Malaysia is the second-largest global exporter of palm oil, but Johari underscored that the country’s priority is sustainable production. He affirmed that Malaysia prohibits palm oil cultivation on deforested land post-2020, as part of its commitment to environmental protection and biodiversity.
“We have zero tolerance for unsustainable practices. Any palm oil exported from Malaysia must comply with strict sustainability regulations, including international standards that safeguard the environment,” he noted.
Johari also extended an olive branch to Kenya’s edible oils sector, which currently meets only 40% of national demand despite a production capacity of 1.5 million tonnes. He said Malaysia is ready to support upstream investments in palm oil cultivation in Kenya, including sharing high-quality seedlings, expertise, and technical training.

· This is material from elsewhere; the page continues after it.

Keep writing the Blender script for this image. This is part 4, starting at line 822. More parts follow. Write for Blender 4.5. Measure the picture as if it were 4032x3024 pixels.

“If Kenya wants to grow palm oil locally, we’re willing to support. We can bring your farmers to Malaysia to learn, provide superior seedlings, and even guide them in setting up processing ecosystems,” Johari stated.
Addressing concerns about palm oil being perceived as a “rich man’s crop,” Johari highlighted that smallholders manage over 1.5 million hectares of palm oil farms in Malaysia and are vital to the industry’s growth.
“Out of 5.7 million hectares under palm oil cultivation in Malaysia, small-scale farmers control 1.5 million hectares. Their success is a model we can replicate here,” he said.
In a significant move, Johari also announced the relocation of Malaysia’s regional palm oil office from South Africa to Nairobi, citing the need to better serve East African markets.
“We’re moving our regional office to Nairobi. This will make it easier for local industry players to access support and resolve issues directly with our team,” he revealed.
He also encouraged Kenyan exporters to explore the Malaysian market for coffee, tea, and other sustainable agricultural products.
“Kenya has some of the best tea and coffee. If branded as sustainable, they have strong export potential beyond Africa,” Johari said.
Johari emphasized that timelines for cooperation depend on the readiness of Kenyan partners, noting that Malaysia can begin engagement immediately—from investment facilitation to capacity building and knowledge exchange.